The Essence of Sales Clicks With Me
The One Minute Salesperson is incredible—like someone flipped a switch in my head, because it boils down selling to this: find out what people want, and if you’ve got something that fits, show them how it solves their needs, and they’ll buy. It’s as easy as that! One line sticks with me hard—“People hate to be sold, but they love to buy”—and it’s so true. I mean, I love buying cars, video games, stuff I’m into—I’ll spend hours dreaming and researching because I wanna buy, but the second someone tries to sell me junk I don’t care about, I’m running away as fast as I can. This book is teaching me the true essence of sales—helping people, understanding what they need, and if I’ve got it, giving it to them—and it’s changing everything for me, because now I get it, I really get it!
I Can Sell Anything
That book—man, it sets the tone for my whole life after that, because I pick up sales right there and then, and I’m confident, like really confident. I start bragging (Watch it! Pride goes before the fall!) I can sell anything—“I can sell mood rings to Vulcans,” my techie nerd twist on the classic “He can sell ice cubes to Eskimos” line —and it’s true, I can sell, because I’ve got the fundamentals down: find out what people want and show them how I fix it, done! It’s an “aha” moment that ties into my shamanic stuff too—I’d asked the library for the perfect book, and it delivered exactly what I needed, resonating deep, shaping who I am. It’s a huge shift, because now I’m not just a coder—I’m a salesman, and it’s going to carry me for the rest of my life.
XenTec Lifts Off
Now, circling back to XenTec—it takes off, becoming a real success after those previous two flops. Marcus and Danny are instrumental, great partners playing key roles, and I’m the sales guy now, landing big deals that keep us rolling. We’re a Unix-based value-added reseller, building and supporting SCO Xenix systems—we become the biggest SCO Xenix reseller in Hawaii, with killer leads and a solid marketing plan, and I’m attributing that to learning sales, because without it, we could have been toast like the last two. It’s my third swing, and this one hits—six years strong making real money. At last, my first win!

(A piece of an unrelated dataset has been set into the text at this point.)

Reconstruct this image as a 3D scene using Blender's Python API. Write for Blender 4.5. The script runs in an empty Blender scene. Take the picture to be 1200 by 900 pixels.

Selling Is A Fundamental Skill You Must Master
Here’s the reflection, the meaning for us feral entrepreneurs—you’ve got to know how to sell and there’s no way around it. You can’t be an entrepreneur—any kind, especially a feral one—without getting this down. It’s not hard—read The One Minute Salesperson, soak up the fundamentals, and start selling mood rings to Vulcans! It’s not just business—it’s life, e.g. getting married is a selling process—find what she needs and if you’re the guy, show her how you are. Raising money from investors is obviously a sales process: understand what they want, show them how you’ll help them get it, and they’ll beat your door down. Selling is everything, and learning it here, right after those failures, made me the master of my own path and was a massive turning point in my life: I now had the grit of losing everything, surviving failures, and making a business succeed - and all by 24 years old.
Hawaii Shapes Me Again
I’m only seeing this now after re-reading and re-writing this story some 40 years later: I have Hawaii to thank, again. Had I never made the first wild leap to move here at 21, I would have had a very comfortable life running The Blue Arc- my parent’s restaurant (yes, like any other good Greek first born son in Chicago, my duty was to run the restaurant!). Paraphrasing John Belushi , “Buuut Noooooo! You had to run away to Hawaii, get your ass kicked several times over, lose all your money, get fired from your first and only job, and when you had no other option only THEN did you learn how to succeed in business”. I see it clearly now: it was Hawaii that brought out the feral entrepreneur in me and I will be eternally grateful.